Later, Flora takes the opportunity to chat privately with Aunt Ada. Flora asks her aunt about the wrong that Amos supposedly had done to her father and her mysterious rights. She only receives a partial answer because of constant interruptions from the other partygoers. Flora never learns what Aunt Ada saw in the woodshed that unnerved her so many years ago as the private plane that will take Aunt Ada to Paris lands in a nearby field. The old lady receives a warm sendoff from the rest of the party. Afterward, Flora receives the family’s thanks and gratitude for all that she has done.

Chapter 23 Summary

Once the party is over, Flora tidies up the place. Realizing that her work at Cold Comfort Farm is done, she telephones her cousin Charles to fly his plane over and pick her up. The two young people declare their love for one another and fly off together to plan their own wedding.

Chapters 19-23 Analysis

The final section of the book represents the triumph of tidiness, both physical and mental, and the power of the future over the past. Judith’s oedipal obsession with her son is perfect fodder for “the talking cure”—the talking cure was a prolonged psychiatric treatment recently made popular by Sigmund Freud and his followers. Most dramatically, Aunt Ada throws off the chains of half-forgotten trauma in exchange for luxury travel. Instead of Miss Havisham, her new model will be the glamorous aging actress Fannie Ward. No longer fixated on the past, Aunt Ada is ready to put on flight leathers and soar into the unknown future, both literally and figuratively. Significantly, continuing the theme of forcing the Starkadders into a newfound internationalism, the novel stresses that both Judith and Ada will tour other countries. Judith will undertake a continental tour of old cathedrals, transforming her unhealthy fixation with Seth into a more socially acceptable hobby—a hobby that makes the past into a site of tourism rather than an inescapable prison. Ada, meanwhile, will live in Paris in the latest of indulgent style like the wealthy retired widow that she is.

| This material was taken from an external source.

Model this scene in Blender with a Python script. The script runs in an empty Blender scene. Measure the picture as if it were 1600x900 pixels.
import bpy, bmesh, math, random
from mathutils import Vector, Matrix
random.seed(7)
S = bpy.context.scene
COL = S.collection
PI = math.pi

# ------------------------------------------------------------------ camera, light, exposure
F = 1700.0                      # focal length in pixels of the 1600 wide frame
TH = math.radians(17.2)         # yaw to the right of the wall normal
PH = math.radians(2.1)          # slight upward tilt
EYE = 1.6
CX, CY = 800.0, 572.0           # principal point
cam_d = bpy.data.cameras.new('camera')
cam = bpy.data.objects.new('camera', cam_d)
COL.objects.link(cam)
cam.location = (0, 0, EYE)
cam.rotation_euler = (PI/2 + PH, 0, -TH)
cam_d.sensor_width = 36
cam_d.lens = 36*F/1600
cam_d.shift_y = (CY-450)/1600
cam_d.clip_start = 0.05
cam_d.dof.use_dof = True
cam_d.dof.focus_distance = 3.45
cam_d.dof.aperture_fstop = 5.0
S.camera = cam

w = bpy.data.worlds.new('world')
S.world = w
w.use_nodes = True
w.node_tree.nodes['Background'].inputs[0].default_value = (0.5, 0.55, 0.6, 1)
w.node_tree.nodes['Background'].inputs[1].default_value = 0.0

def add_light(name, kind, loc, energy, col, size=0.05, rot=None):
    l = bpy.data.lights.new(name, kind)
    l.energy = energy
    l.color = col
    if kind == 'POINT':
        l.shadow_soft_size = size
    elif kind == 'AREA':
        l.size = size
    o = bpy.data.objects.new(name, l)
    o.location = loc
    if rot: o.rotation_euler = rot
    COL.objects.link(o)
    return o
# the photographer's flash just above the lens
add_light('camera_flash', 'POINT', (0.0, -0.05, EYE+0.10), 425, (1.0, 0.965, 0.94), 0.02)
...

Up until this point, Flora’s tidying has been relational, emotional, and psychological; now, Flora’s tidying takes a literal turn as she supervises a thorough cleaning of the farmhouse and property. The cobwebs in the corners of the rooms of the farm are analogous to the cobwebs that have accumulated in the psyches of all the major characters; just as Flora has liberated them from years of mental and emotional clutter, so she is able to free the rooms of accumulated dust and grime. On the day of the wedding, the Starkadders spruce themselves up, go to church, and generally behave like “normal,” or 20th century, people, giving Flora great satisfaction for her role in their transformation.

Once Flora has squared away the entire Starkadder clan, she turns her attention to tidying up her own life, calling her cousin Charles to retrieve her from Cold Comfort Farm. Up until this point, Charles has been a shadowy figure. Flora occasionally calls or writes to him, but she holds him at a distance until her work is done. Marriage to Charles will be a kind of entrapment—some doors open to a young, single woman in the 1930s will be closed to a wife. However, Charles is clearly quite wealthy, which will solve Flora’s financial problems from the novel’s beginning, and his slightly off-kilter entrance by plane heralds a freer, less constrained married life. Flora ends the novel ready to live happily ever after, which is the tidiest of all possible endings.